MATERIAL:
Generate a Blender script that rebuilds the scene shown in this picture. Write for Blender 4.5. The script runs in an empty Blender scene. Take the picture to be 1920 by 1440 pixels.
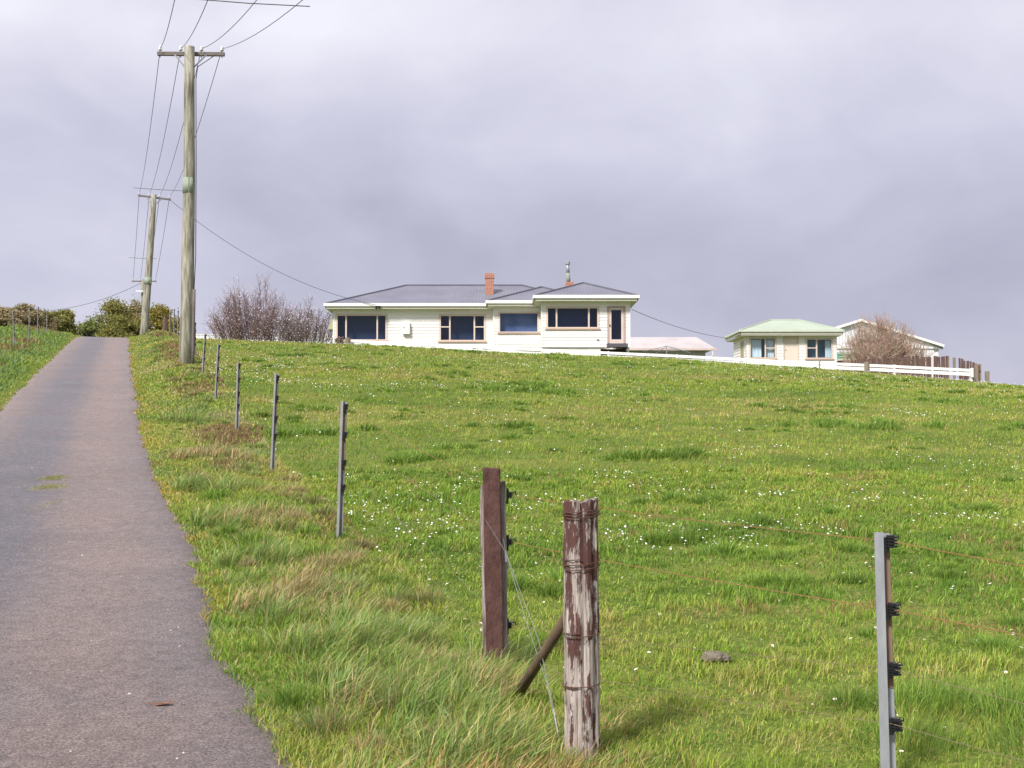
import bpy, math, random
import numpy as np

# ------------------------------------------------------------------ camera, sky, sun, exposure
S = bpy.context.scene
col = S.collection
R = math.radians
F = 2400.0
PITCH = math.atan(100 / 2400.0)
cam_data = bpy.data.cameras.new('camera')
cam_data.lens = 45.0
cam_data.sensor_width = 36.0
cam_data.clip_start = 0.05
cam_data.clip_end = 4000
cam = bpy.data.objects.new('camera', cam_data)
col.objects.link(cam)
cam.location = (0, 0, 0)
cam.rotation_euler = (R(90) + PITCH, 0, 0)
S.camera = cam

SUN_EL, SUN_AZ = 44.0, 214.0          # azimuth clockwise from +Y: behind the camera, to the left
sd = np.array([math.sin(R(SUN_AZ)) * math.cos(R(SUN_EL)), math.cos(R(SUN_AZ)) * math.cos(R(SUN_EL)), math.sin(R(SUN_EL))])
sun_data = bpy.data.lights.new('sun', 'SUN')
sun_data.energy = 3.3
sun_data.angle = R(11)
sun_data.color = (1.0, 0.955, 0.89)
sun = bpy.data.objects.new('sun', sun_data)
col.objects.link(sun)
from mathutils import Vector
sun.rotation_euler = Vector(sd).to_track_quat('Z', 'Y').to_euler()
sun.location = (-20, -30, 40)

world = bpy.data.worlds.new('World')
S.world = world
world.use_nodes = True
nt = world.node_tree
nt.nodes.clear()
N = nt.nodes.new
L = nt.links.new
out = N('ShaderNodeOutputWorld')
sky = N('ShaderNodeTexSky')
sky.sky_type = 'NISHITA'
sky.sun_disc = False
sky.sun_elevation = R(SUN_EL)
sky.sun_rotation = R(SUN_AZ)
bg_sky = N('ShaderNodeBackground')
bg_sky.inputs['Strength'].default_value = 0.08
L(sky.outputs[0], bg_sky.inputs[0])
tc = N('ShaderNodeTexCoord')
mp = N('ShaderNodeMapping')
mp.inputs['Scale'].default_value = (2.3, 2.3, 3.7)
mp.inputs['Location'].default_value = (1.7, 0.4, 0.2)
L(tc.outputs['Generated'], mp.inputs[0])
n1 = N('ShaderNodeTexNoise')
n1.inputs['Scale'].default_value = 1.55
n1.inputs['Detail'].default_value = 7
n1.inputs['Roughness'].default_value = 0.45
n1.inputs['Distortion'].default_value = 0.35
L(mp.outputs[0], n1.inputs['Vector'])
n2 = N('ShaderNodeTexNoise')
n2.inputs['Scale'].default_value = 5.5
n2.inputs['Detail'].default_value = 6
n2.inputs['Roughness'].default_value = 0.55
n2.inputs['Distortion'].default_value = 0.6
L(mp.outputs[0], n2.inputs['Vector'])
sep = N('ShaderNodeSeparateXYZ')
L(tc.outputs['Generated'], sep.inputs[0])


def math_node(tree, op, a, b=None, c=None, clamp=False):
    m = tree.nodes.new('ShaderNodeMath')
    m.operation = op
    m.use_clamp = clamp
    for i, v in enumerate((a, b, c)):
        if v is None:
            continue
        if isinstance(v, (int, float)):
            m.inputs[i].default_value = v
        else:
            tree.links.new(v, m.inputs[i])
    return m.outputs[0]


el = N('ShaderNodeValToRGB')              # overcast deck: grey belt low down, brighter overhead
el.color_ramp.elements[0].position = 0.0
el.color_ramp.elements[0].color = (0.50, 0.50, 0.50, 1)
el.color_ramp.elements[1].position = 1.0
el.color_ramp.elements[1].color = (0.80, 0.80, 0.80, 1)
for p_, v_ in ((0.06, 0.40), (0.12, 0.27), (0.18, 0.30), (0.24, 0.55), (0.30, 0.80), (0.45, 0.75)):
    e_ = el.color_ramp.elements.new(p_)
    e_.color = (v_, v_, v_, 1)
L(sep.outputs['Z'], el.inputs[0])
elv = math_node(nt, 'MULTIPLY', el.outputs[0], 1.0)
a_ = math_node(nt, 'MULTIPLY_ADD', n1.outputs['Fac'], 1.2, -0.61)
b_ = math_node(nt, 'MULTIPLY_ADD', n2.outputs['Fac'], 0.24, -0.12)
xg = math_node(nt, 'MULTIPLY', sep.outputs['X'], -0.22)
t_ = math_node(nt, 'ADD', elv, a_)
t_ = math_node(nt, 'ADD', t_, b_)
t_ = math_node(nt, 'ADD', t_, xg, clamp=True)
cr = N('ShaderNodeValToRGB')
cr.color_ramp.elements[0].position = 0.0
cr.color_ramp.elements[0].color = (0.40, 0.395, 0.515, 1)
cr.color_ramp.elements[1].position = 1.0
cr.color_ramp.elements[1].color = (0.89, 0.885, 0.98, 1)
e_ = cr.color_ramp.elements.new(0.5)
e_.color = (0.61, 0.605, 0.74, 1)
L(t_, cr.inputs[0])
bg_cl = N('ShaderNodeBackground')
bg_cl.inputs['Strength'].default_value = 0.63
L(cr.outputs[0], bg_cl.inputs[0])
mx = N('ShaderNodeMixShader')
mx.inputs[0].default_value = 0.96
L(bg_sky.outputs[0], mx.inputs[1])
L(bg_cl.outputs[0], mx.inputs[2])
L(mx.outputs[0], out.inputs[0])

S.view_settings.view_transform = 'Standard'
S.view_settings.look = 'None'
S.view_settings.gamma = 1
S.view_settings.exposure = 0.72
S.cycles.max_bounces = 6
S.cycles.transparent_max_bounces = 12

# ------------------------------------------------------------------ placing helpers
CP, SP = math.cos(PITCH), math.sin(PITCH)
rng = np.random.default_rng(7)
random.seed(7)


def P(px, py, Y):
    """Point at distance Y seen at that place of the 1920 x 1440 photograph (used as a tape measure)."""
    cx = (px - 960) / F
    cz = -(py - 720) / F
    k = Y / (CP - cz * SP)
    return np.array([cx * k, Y, (SP + cz * CP) * k])


def sst(a, b, x):
    t = np.clip((x - a) / (b - a), 0, 1)
    return t * t * (3 - 2 * t)


def vnoise(x, y, scale, seed=0, octaves=3):
    """smooth value noise in 0..1"""
    x = np.asarray(x, float)
    y = np.asarray(y, float)
    tot = np.zeros(np.broadcast(x, y).shape)
    amp, norm = 1.0, 0.0
    r = np.random.default_rng(100 + seed)
    for o in range(octaves):
        tab = r.random((64, 64))
        fx, fy = x / scale + 17.3, y / scale + 5.1
        ix, iy = np.floor(fx).astype(int), np.floor(fy).astype(int)
        tx, ty_ = fx - ix, fy - iy
        tx = tx * tx * (3 - 2 * tx)
        ty_ = ty_ * ty_ * (3 - 2 * ty_)
        g = lambda i, j: tab[i % 64, j % 64]
        v = (g(ix, iy) * (1 - tx) + g(ix + 1, iy) * tx) * (1 - ty_) + (g(ix, iy + 1) * (1 - tx) + g(ix + 1, iy + 1) * tx) * ty_
        tot += amp * v
        norm += amp
        amp *= 0.5
        scale *= 0.5
    return tot / norm


PROF_Y = [-60, -20, 0, 5, 10.9, 15.6, 21.6, 26.3, 35, 45, 60, 70, 76, 100, 130, 170, 300, 900]
PROF_Z = [-3.4, -2.3, -1.6, -1.28, -.84, -.40, .17, .72, 1.65, 2.65, 4.15, 4.85, 5.1, 5.3, 4.6, 2.5, -6, -20]
ty = np.arange(-60, 900, .5)
tz = np.interp(ty, PROF_Y, PROF_Z)
k_ = np.hanning(17)
k_ /= k_.sum()
tz = np.convolve(np.pad(tz, 8, mode='edge'), k_, mode='valid')
UX, UY = -.287, .958                       # direction of the driveway; v = metres to the right of the camera's line along it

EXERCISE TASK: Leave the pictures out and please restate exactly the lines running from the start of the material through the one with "import numpy as np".

COMPLETE ANSWER:
Generate a Blender script that rebuilds the scene shown in this picture. Write for Blender 4.5. The script runs in an empty Blender scene. Take the picture to be 1920 by 1440 pixels.
import bpy, math, random
import numpy as np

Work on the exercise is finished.